Direct and indirect ownership
Looking at the Canadian Insider chart it shows that William Day Construction and 2176423 Ontario Inc both have direct ownership, while Eric Sprott has inditect ownership. The numbered company and Sprott both purchase the same number of shares on the same dates so obviously they are related or associated. It states that indirect ownership does not give you voting rights, and that can be part of a fund. I thought maybe the numbered company was a fund but it's strange they are direct and Sprott is indirect. I attached a blurb below on the topic as well as a link to the Canadian Insider.
https://www.canadianinsider.com/node/7?menu_tickersearch=WM+%7C+Wallbridge+Mining+Company Direct or Indirect — How Do You Know?
How do you know whether your stock ownership is direct or indirect? The primary consideration is whether or not you control the stock’s voting rights. Remember, among other rights of ownership, shareholders elect the company’s board of directors.
This is potentially a big deal, since the board works for the shareholders and company management reports to the board. With direct stock ownership, you control those voting rights. Activist shareholders can pressure the board and company management to make significant changes in the way the business is run.
But shares of stock do not have to be held in your personal brokerage account or 401(k) to be classified as directly owned. Individual stocks held in a trust or partnership that you control are classified as direct ownership, because you can vote as a shareholder.
Privileges of Direct Stock Ownership
With direct stock ownership:
- You have voting rights that could impact the company’s management.
- You control whether and when to realize capital gains or losses by selling shares. And you can (usually) specify which shares you sell to maximize or minimize that gain or loss. This can be quite valuable for tax planning.
- You decide when to increase or decrease the amount of your money invested in the stock and even when to ditch the stock completely, unless your ownership is through a trust or partnership with rules that restrict stock sales.
If you own shares through a fund, you do not have voting rights for the stocks the fund owns. So your ownership is indirect. You have voting rights for the shares of the fund. This includes the right to approve the fund’s board of directors. But the fund is the direct owner of the individual stocks it holds. And the fund has the right to vote on shareholder issues. In terms of tax planning, ETFs usually attempt to minimize the fund’s realized capital gains. A mutual fund may or may not do so, depending on its particular strategy.
Indirect ownership also occurs when you own shares of Company A, which owns shares of Company Z. This can happen with publicly traded firms or with private companies. You may recall that Yahoo owned 15% of the huge Chinese e-commerce company Alibaba before Alibaba was a publicly traded company. Therefore, Yahoo shareholders were indirect owners of Alibaba.
Insider Trading — A Different Definition of Direct Ownership
The term “indirect ownership” has a different meaning when it comes to insider trading rules.
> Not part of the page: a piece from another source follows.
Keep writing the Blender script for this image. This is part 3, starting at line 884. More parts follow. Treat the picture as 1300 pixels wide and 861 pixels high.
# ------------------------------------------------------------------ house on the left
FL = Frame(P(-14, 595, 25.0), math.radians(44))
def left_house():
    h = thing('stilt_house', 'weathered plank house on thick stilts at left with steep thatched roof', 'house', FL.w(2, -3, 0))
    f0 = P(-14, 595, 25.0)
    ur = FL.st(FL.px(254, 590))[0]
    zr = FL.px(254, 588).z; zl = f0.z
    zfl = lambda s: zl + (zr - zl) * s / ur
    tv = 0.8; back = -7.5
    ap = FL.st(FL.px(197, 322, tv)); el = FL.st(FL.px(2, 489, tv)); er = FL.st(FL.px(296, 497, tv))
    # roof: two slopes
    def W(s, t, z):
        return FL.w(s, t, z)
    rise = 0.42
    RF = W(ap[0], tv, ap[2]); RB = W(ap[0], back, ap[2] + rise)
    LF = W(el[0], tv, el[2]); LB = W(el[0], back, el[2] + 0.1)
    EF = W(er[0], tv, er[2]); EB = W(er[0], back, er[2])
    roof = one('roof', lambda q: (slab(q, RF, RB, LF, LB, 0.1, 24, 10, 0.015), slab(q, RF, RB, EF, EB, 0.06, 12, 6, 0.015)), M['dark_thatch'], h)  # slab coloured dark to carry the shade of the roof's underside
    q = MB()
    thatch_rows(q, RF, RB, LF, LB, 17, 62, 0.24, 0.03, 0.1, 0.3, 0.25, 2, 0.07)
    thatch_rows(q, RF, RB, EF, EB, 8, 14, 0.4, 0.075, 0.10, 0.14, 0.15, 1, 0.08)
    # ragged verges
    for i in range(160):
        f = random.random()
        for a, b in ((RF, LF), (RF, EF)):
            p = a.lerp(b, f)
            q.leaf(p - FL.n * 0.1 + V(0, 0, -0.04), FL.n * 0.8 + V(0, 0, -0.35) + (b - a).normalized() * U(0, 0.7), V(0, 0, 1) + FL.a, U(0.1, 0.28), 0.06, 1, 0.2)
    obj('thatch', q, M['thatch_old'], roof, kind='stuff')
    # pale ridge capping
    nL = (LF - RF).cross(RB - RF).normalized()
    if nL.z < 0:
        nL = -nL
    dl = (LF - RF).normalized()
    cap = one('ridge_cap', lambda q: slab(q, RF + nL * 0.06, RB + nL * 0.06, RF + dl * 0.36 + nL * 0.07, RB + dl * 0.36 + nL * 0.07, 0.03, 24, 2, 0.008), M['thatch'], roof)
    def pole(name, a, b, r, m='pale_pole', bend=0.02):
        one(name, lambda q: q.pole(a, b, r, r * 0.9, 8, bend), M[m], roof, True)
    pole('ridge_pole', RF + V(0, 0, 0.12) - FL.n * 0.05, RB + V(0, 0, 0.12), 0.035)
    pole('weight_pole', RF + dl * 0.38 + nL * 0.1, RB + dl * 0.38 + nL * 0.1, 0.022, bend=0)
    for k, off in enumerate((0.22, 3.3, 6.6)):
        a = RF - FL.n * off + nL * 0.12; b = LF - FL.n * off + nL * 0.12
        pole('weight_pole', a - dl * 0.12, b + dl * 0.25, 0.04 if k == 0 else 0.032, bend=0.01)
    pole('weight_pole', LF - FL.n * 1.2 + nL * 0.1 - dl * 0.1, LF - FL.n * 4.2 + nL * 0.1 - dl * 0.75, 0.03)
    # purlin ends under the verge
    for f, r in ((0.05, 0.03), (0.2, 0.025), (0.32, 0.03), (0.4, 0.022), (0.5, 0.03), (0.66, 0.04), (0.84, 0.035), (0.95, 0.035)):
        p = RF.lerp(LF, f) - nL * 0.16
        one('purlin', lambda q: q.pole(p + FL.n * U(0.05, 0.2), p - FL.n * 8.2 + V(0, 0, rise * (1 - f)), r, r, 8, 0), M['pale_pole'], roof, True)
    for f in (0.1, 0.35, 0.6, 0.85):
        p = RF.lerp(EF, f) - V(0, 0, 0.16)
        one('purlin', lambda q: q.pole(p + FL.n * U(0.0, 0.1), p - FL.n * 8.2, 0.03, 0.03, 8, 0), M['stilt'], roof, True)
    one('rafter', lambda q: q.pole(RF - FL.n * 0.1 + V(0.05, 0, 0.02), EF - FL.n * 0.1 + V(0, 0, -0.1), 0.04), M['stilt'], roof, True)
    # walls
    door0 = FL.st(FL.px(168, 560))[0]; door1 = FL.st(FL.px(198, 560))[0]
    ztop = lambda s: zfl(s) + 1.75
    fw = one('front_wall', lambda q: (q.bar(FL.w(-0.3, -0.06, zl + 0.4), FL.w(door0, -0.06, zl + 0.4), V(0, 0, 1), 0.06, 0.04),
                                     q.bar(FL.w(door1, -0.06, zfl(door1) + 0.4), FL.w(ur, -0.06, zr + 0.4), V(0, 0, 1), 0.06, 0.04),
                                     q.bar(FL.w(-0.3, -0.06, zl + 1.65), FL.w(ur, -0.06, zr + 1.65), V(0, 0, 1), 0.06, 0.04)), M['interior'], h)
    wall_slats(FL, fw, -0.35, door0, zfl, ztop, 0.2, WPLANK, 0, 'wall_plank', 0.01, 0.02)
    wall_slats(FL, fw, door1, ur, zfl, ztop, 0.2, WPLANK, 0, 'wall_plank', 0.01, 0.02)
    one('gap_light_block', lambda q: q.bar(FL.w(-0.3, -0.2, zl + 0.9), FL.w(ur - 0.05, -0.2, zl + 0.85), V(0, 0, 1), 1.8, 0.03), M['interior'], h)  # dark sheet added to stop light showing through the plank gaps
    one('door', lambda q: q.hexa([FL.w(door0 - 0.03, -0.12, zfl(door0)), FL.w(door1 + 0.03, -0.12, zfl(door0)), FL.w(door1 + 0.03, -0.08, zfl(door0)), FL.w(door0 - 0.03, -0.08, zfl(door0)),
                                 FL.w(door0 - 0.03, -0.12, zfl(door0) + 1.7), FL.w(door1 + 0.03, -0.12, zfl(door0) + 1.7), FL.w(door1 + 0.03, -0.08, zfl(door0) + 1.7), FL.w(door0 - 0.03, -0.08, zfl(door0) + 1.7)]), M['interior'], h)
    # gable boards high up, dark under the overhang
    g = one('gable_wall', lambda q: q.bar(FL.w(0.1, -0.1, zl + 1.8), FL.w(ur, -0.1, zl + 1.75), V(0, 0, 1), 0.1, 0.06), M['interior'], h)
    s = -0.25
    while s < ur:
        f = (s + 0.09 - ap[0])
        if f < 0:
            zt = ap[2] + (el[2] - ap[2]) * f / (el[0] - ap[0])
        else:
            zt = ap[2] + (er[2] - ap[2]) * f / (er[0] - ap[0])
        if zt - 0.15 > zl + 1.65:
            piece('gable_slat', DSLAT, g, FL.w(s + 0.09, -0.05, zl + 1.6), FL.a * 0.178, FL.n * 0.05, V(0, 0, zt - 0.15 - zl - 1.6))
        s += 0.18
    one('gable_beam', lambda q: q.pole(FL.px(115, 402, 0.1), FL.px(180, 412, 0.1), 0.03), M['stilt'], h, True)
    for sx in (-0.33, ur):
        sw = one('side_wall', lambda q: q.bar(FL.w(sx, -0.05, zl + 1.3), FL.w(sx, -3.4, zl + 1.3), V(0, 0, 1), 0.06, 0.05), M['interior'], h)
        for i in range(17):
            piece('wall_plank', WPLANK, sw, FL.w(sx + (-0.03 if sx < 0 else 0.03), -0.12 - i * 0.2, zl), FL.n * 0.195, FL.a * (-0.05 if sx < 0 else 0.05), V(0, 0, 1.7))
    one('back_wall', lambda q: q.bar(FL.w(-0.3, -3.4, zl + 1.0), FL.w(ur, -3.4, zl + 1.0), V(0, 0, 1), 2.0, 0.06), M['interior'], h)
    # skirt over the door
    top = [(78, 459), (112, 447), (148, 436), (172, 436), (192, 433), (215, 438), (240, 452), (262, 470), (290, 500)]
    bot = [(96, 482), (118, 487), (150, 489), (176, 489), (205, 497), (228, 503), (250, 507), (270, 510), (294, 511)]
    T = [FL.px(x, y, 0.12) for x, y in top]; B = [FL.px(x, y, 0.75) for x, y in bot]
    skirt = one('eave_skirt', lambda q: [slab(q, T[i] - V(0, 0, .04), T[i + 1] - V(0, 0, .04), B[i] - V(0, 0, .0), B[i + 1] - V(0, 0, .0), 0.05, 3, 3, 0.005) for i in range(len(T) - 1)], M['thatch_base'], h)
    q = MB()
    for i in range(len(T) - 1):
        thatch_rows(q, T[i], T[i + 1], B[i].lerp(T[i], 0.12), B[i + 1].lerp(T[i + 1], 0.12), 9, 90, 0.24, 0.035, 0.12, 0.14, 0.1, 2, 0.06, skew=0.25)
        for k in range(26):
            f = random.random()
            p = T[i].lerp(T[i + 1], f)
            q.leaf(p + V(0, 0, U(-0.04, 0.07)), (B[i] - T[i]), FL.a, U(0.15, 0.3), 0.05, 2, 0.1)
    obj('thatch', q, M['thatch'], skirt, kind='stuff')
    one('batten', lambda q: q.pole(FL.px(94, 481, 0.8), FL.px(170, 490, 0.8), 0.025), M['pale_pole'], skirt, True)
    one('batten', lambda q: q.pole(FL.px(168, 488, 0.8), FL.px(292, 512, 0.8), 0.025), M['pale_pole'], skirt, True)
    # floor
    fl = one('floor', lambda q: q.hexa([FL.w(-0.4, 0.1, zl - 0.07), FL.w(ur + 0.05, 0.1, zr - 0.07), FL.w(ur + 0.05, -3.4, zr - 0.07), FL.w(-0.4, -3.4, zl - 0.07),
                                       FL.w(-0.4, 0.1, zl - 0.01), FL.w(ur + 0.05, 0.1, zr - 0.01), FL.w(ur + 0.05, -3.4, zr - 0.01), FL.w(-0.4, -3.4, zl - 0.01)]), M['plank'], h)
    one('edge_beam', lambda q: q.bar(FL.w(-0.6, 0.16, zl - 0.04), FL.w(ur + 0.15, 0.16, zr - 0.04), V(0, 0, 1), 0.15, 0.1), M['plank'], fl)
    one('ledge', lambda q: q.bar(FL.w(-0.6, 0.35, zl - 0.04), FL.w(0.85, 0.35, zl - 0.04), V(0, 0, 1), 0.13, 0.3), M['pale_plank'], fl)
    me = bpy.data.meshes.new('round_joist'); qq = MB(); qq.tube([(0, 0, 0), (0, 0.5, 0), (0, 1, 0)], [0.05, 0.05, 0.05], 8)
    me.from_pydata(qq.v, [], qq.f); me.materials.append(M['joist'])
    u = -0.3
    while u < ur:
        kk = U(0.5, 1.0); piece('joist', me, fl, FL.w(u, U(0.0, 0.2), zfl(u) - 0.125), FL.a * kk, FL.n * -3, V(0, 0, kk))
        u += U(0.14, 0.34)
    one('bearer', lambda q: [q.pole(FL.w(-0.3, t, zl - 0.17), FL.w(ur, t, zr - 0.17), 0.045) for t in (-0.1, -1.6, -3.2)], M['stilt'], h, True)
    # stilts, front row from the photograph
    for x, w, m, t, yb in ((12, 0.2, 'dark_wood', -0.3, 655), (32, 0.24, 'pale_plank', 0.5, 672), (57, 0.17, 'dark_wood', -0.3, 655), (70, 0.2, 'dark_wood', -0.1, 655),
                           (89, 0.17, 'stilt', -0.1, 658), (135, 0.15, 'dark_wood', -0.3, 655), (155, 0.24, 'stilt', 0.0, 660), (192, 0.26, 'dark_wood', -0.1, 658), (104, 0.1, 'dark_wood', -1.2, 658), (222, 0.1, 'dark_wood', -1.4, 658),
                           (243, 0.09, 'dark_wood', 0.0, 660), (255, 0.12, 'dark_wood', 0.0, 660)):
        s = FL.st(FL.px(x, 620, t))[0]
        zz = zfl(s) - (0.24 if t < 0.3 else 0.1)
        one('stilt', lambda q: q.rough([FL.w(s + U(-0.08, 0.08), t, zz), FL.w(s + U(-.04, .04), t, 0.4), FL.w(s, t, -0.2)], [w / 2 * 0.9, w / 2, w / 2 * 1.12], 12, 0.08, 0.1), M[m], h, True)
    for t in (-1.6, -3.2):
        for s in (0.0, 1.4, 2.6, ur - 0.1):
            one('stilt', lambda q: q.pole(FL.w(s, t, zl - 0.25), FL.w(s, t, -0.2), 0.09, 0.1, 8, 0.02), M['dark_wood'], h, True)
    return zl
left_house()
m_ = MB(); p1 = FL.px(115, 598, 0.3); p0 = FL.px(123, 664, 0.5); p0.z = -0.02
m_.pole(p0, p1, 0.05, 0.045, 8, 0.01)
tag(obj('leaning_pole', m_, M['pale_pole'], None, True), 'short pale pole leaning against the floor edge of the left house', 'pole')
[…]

It is illegal to trade a company’s stock based on inside information (i.e., information that has not been made available to the general public).
As an employee or a friend or relative of an employee or a consultant or auditor or lawyer working for a company, you may have access to non-public information. You can be criminally prosecuted for trading the company’s stock based on inside information, even if the shares traded are held in an account that is not in your name and which you don’t control.
Shares controlled by any immediate family member would be considered “indirectly owned” by you, but the term is used differently than what was discussed above.
Summary
When comparing direct versus indirect ownership, it is not a matter of “better or worse.”
Owning shares directly gives you a great deal of control over your investment life. But it comes with the responsibility of selecting, monitoring and deciding when to buy and sell those individual stocks. And you also get to vote your shares. Many investors prefer indirect ownership, outsourcing all of that to the professionals who manage mutual funds and ETFs.
Ultimately, when it comes to stock ownership, it’s OK to be direct or indirect, whichever suits your needs.